The film Toll of the Sea becomes the first widely released film to feature two-tone Technicolor. The film The Gulf Between, which used the same technology, was released over five years earlier, but it was never widely released and it wasn’t produced in Hollywood, as Toll of the Sea was. IMDB listing

1965
France launches its first satellite, the 92-pound Astrix-1 capsule, aboard a Diamant-A rocket into orbit from Hammaguir, Algeria, becoming the world’s third nation to enter space after the Soviet Union and the United States.

1966
President Charles de Gaulle inaugurates the world’s first tidal power station at Rance estuary, in Brittany. At high and low tide, the water builds up rapidly on one side of the dam.

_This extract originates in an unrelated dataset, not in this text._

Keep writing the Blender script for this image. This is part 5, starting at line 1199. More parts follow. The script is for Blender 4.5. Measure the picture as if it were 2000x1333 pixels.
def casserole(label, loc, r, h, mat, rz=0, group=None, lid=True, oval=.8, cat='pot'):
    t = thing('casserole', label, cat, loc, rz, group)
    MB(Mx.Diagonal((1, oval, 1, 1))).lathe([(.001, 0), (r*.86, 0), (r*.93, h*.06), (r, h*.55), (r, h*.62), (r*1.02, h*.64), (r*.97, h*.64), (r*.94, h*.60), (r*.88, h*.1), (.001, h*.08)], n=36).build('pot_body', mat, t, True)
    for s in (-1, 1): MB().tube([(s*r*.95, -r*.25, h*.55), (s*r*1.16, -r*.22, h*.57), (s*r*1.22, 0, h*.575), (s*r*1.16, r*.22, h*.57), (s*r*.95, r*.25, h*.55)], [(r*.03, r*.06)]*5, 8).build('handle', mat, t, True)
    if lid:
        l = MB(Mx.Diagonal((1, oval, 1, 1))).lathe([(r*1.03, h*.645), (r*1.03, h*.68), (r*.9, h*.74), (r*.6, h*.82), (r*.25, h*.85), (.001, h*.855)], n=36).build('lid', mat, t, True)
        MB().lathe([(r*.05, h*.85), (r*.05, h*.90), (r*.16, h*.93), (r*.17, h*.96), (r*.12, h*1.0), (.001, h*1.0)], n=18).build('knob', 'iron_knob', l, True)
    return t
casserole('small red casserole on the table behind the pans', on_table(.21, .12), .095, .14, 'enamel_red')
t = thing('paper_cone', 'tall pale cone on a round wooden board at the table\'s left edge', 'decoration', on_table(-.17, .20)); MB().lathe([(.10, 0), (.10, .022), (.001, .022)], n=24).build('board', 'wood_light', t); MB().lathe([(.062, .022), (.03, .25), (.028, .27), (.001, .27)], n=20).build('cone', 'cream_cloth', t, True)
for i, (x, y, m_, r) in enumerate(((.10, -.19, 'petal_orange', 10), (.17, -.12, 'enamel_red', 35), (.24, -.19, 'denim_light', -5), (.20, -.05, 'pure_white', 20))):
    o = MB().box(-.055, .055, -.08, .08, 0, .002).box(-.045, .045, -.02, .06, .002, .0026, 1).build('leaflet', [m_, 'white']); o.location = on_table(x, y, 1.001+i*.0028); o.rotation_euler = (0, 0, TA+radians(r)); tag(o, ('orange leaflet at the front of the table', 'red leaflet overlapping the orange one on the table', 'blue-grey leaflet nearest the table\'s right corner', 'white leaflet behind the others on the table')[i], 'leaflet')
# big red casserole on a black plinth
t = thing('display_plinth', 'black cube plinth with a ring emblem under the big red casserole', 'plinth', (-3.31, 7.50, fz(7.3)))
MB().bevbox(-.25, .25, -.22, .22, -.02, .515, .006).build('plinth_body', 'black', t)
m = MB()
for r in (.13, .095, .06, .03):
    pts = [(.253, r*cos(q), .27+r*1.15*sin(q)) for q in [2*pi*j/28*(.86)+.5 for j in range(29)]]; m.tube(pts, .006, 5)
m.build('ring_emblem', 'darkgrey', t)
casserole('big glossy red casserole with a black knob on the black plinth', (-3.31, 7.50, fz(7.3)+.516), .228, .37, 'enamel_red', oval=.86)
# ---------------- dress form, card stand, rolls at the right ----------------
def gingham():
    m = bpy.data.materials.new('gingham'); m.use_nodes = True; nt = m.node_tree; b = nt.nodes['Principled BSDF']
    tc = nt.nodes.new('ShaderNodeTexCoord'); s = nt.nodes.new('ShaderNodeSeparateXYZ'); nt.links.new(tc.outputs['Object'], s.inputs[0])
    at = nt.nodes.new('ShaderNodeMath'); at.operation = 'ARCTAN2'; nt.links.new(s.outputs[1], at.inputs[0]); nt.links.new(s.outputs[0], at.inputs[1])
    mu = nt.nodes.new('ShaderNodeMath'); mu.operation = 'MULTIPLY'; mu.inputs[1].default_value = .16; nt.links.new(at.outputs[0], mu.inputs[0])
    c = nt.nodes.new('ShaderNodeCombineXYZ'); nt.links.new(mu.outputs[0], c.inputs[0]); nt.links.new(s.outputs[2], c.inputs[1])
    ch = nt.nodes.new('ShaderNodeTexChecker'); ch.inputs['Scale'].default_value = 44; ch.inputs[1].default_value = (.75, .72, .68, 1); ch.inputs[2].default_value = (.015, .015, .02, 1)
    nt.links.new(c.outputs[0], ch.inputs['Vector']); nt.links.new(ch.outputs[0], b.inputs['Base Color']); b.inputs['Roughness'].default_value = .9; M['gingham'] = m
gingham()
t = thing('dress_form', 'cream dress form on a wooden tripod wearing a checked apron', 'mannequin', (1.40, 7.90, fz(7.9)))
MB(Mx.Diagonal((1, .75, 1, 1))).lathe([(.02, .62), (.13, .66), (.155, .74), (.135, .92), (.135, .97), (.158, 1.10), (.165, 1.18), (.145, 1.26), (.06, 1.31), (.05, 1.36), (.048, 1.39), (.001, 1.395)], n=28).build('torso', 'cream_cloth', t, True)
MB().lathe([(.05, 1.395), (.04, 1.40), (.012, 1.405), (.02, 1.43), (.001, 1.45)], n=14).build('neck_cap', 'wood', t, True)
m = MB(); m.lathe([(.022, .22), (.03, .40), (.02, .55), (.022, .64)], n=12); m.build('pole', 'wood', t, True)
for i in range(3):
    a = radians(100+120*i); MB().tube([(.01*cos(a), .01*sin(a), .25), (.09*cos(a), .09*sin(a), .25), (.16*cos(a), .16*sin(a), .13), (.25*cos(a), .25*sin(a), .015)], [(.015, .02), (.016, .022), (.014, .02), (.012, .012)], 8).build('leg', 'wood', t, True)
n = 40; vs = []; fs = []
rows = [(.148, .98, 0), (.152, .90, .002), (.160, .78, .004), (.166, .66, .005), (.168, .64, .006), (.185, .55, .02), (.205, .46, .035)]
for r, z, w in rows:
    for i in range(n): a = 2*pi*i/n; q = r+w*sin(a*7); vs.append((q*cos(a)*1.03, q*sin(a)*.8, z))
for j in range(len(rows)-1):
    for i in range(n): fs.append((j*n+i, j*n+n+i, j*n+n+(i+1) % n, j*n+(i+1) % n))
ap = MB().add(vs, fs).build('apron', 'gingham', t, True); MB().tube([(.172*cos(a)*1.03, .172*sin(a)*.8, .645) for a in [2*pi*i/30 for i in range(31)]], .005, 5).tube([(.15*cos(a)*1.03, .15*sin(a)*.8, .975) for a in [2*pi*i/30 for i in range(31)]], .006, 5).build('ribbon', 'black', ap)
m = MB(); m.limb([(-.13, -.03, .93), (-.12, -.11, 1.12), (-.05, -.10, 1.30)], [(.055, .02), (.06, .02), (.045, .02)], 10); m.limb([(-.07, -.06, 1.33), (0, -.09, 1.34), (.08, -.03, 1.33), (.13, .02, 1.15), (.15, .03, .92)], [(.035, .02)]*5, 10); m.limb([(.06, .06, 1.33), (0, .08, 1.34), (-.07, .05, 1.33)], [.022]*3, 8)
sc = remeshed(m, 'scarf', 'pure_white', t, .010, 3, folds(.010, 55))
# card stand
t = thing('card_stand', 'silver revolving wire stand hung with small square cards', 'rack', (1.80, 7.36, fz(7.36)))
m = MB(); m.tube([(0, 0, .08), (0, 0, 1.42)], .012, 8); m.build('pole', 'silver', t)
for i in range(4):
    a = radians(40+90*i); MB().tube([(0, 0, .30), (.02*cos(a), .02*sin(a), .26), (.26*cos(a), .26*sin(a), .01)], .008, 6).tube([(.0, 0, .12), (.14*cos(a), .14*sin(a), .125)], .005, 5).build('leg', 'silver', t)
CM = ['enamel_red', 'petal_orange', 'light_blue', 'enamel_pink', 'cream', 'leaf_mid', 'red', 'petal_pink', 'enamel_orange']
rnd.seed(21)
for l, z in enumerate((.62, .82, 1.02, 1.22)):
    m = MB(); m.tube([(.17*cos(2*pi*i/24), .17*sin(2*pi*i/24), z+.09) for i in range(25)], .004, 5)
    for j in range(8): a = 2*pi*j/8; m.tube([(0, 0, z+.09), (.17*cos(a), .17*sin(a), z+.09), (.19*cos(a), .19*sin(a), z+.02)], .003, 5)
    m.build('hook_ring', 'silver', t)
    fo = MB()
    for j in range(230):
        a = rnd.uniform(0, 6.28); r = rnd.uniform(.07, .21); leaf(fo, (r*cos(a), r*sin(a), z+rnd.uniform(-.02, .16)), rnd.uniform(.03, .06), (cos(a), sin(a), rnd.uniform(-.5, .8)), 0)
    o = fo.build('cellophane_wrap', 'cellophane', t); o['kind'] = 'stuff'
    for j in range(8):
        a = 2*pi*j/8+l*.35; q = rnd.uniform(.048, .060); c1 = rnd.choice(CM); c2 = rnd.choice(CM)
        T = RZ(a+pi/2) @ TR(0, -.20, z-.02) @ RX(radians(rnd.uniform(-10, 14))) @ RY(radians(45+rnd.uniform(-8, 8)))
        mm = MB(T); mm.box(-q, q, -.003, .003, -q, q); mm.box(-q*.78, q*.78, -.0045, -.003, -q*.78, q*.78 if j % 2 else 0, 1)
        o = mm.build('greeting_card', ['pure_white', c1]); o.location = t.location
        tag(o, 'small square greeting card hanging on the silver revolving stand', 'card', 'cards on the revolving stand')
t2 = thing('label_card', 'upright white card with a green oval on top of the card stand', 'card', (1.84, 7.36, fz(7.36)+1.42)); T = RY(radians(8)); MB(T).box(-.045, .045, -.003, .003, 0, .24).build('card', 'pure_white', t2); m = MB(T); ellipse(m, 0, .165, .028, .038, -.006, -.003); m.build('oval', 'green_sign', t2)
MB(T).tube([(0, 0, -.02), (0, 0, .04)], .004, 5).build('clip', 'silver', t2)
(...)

When the difference in the two sides’ levels is sufficient, the gates open and the water rushes into the dam, operating the turbines in either direction to generate up to five hundred million kilowatt-hours (kWh) of power a year.

1976
The trade name Micro-Soft is registered with the Office of the Secretary of the State of New Mexico. The name was first used by Bill Gates in a letter written to Paul Allen on November 29, 1975. Just weeks later, Gates will drop out of Harvard.

1981
According to Twin Galaxies, Dan Whitman, age 16, scores a record-setting 556,886 points on Atari’s Centipede after playing the game for one hour and five minutes at 2-Bit Bandit in Evansville, Indiana. Visit the official Twin Galaxies website.

1984
In the Business Monday section of the San Jose Mercury News, technology editor Evelyn Richards, reports that Jack Tramiel was “making peace with retailers as soon as he arrived at Atari … That means Atari’s computers and video-game systems will be on retailers’ shelves in time for the Christmas shopping season.” The article also points out the difficult balance that Atari has had to find to optimize cash flow. “Tramiel’s challenge was to convince retailers to pay him what they owed, plus buy more goods.”